Sol 4,999 references a picture taken by the Opportunity mars rover as the sun rises for the 5,000th time during its extended mission, long after the vehicle was to be discontinued. Appropriating the image, Nelson created a series of halochrome prints, each repeating the same photograph. Bleaching and redeveloping silver gelatin paper, the halochrome process tones black-and-white prints by fusing colloidal silver into solid silver. This chemical stabilizing process raises questions concerning permanence, both of human and other life as well as of artifacts cast in rigid materials for future generations to find and marvel at. The prints also call to mind the way alien artifacts are imagined widely across popular culture, as metal objects with shiny surfaces. In depicting images of the sun, the work points to the medium of photography as a capture of light, while the repeated images formally resemble a fragmentary calendar, an attempt to measure something as abstract as time passing on a desolate planet. For Opportunity, the sun rose and set 5,000 times during 14 years of solitude on Mars. The title of the show points to another form of isolation.
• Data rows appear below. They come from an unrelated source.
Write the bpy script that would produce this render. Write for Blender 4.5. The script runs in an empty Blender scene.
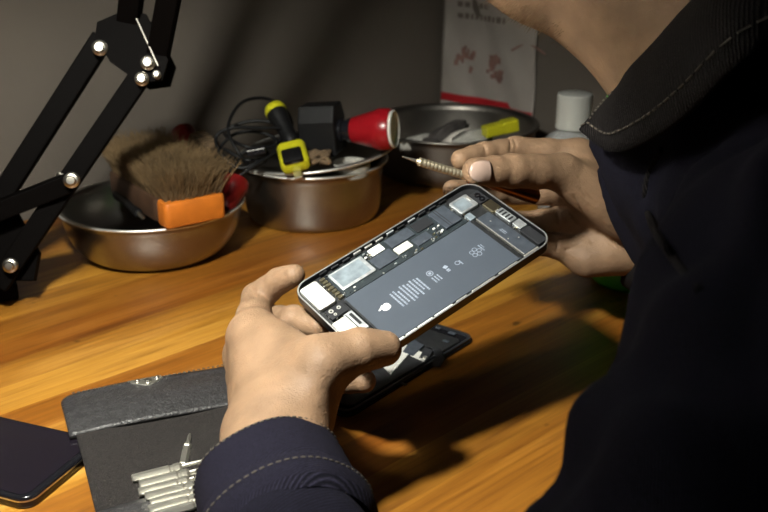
import bpy, bmesh, math, random
import numpy as np
from mathutils import Vector, Matrix
random.seed(7); rng = np.random.default_rng(7)
S = bpy.context.scene; COL = S.collection
PI = math.pi
# ---------------------------------------------------------------- camera model (table top = z 0, lens looks along +y, 21 deg down)
CAM_H = .33; PITCH = math.radians(21.0); FPX = 1000.0
Fv = np.array([0, math.cos(PITCH), -math.sin(PITCH)]); Rv = np.array([1., 0, 0]); Uv = np.array([0, math.sin(PITCH), math.cos(PITCH)])
Cv = np.array([0, 0, CAM_H])
def P(x, y, d):
    return Cv + d*(Fv + Rv*(x-384)/FPX - Uv*(y-256)/FPX)
def T(x, y, z=0.):
    v = Fv + Rv*(x-384)/FPX - Uv*(y-256)/FPX
    return Cv + v*((z-CAM_H)/v[2])
def nrm(v):
    v = np.asarray(v, float); return v/np.linalg.norm(v)

# ---------------------------------------------------------------- materials
MATS = {}
def mat(name, col, rough=.5, metal=0., bump=0., bscale=200., var=0., vscale=20., spec=.5, alpha=None, sss=0., trans=0., ior=1.45, emit=None, coat=0., sheen=0.):
    m = bpy.data.materials.new(name); m.use_nodes = True; nt = m.node_tree; b = nt.nodes['Principled BSDF']
    b.inputs['Base Color'].default_value = (*col, 1); b.inputs['Roughness'].default_value = rough; b.inputs['Metallic'].default_value = metal
    b.inputs['Specular IOR Level'].default_value = spec; b.inputs['IOR'].default_value = ior
    if trans: b.inputs['Transmission Weight'].default_value = trans
    if coat: b.inputs['Coat Weight'].default_value = coat
    if sheen: b.inputs['Sheen Weight'].default_value = sheen
    if sss:
        b.inputs['Subsurface Weight'].default_value = sss; b.inputs['Subsurface Radius'].default_value = (.006, .002, .001); b.inputs['Subsurface Scale'].default_value = 1.
    if emit: b.inputs['Emission Color'].default_value = (*emit[0], 1); b.inputs['Emission Strength'].default_value = emit[1]
    tc = nt.nodes.new('ShaderNodeTexCoord')
    if var:
        n = nt.nodes.new('ShaderNodeTexNoise'); n.inputs['Scale'].default_value = vscale; n.inputs['Detail'].default_value = 5
        nt.links.new(tc.outputs['Object'], n.inputs['Vector'])
        r = nt.nodes.new('ShaderNodeValToRGB'); r.color_ramp.elements[0].position = .3; r.color_ramp.elements[1].position = .7
        r.color_ramp.elements[0].color = (*[c*(1-var) for c in col], 1); r.color_ramp.elements[1].color = (*[min(1, c*(1+var)) for c in col], 1)
        nt.links.new(n.outputs['Fac'], r.inputs['Fac']); nt.links.new(r.outputs['Color'], b.inputs['Base Color'])
    if bump:
        n2 = nt.nodes.new('ShaderNodeTexNoise'); n2.inputs['Scale'].default_value = bscale; n2.inputs['Detail'].default_value = 4
        nt.links.new(tc.outputs['Object'], n2.inputs['Vector'])
        bp = nt.nodes.new('ShaderNodeBump'); bp.inputs['Strength'].default_value = bump; bp.inputs['Distance'].default_value = .001
        nt.links.new(n2.outputs['Fac'], bp.inputs['Height']); nt.links.new(bp.outputs['Normal'], b.inputs['Normal'])
    MATS[name] = m; return m

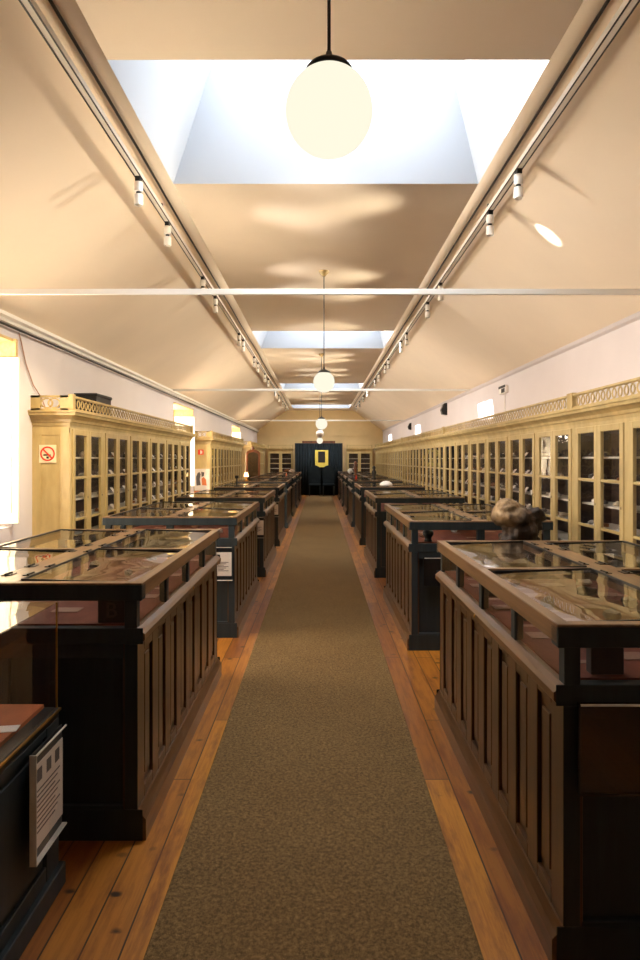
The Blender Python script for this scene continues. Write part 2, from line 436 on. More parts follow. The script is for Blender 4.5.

WarmWorlds and Otherwise references a science fiction short story collection by Alice B. Sheldon,who wrote under the male pseudonym James Tiptree, Jr. In obfuscating her identity, Sheldon insulated herself twice, both protecting herself against the misogynist attitudes cultivated in science fiction circles, and allowing her write about her own lesbian desires. Warm Worlds and Otherwise, the book and the exhibition, highlight desires to tap into other worlds, the serendipity in searching for the unknown, and exercises in abstraction that elude preconceptions while sounding other possible futures.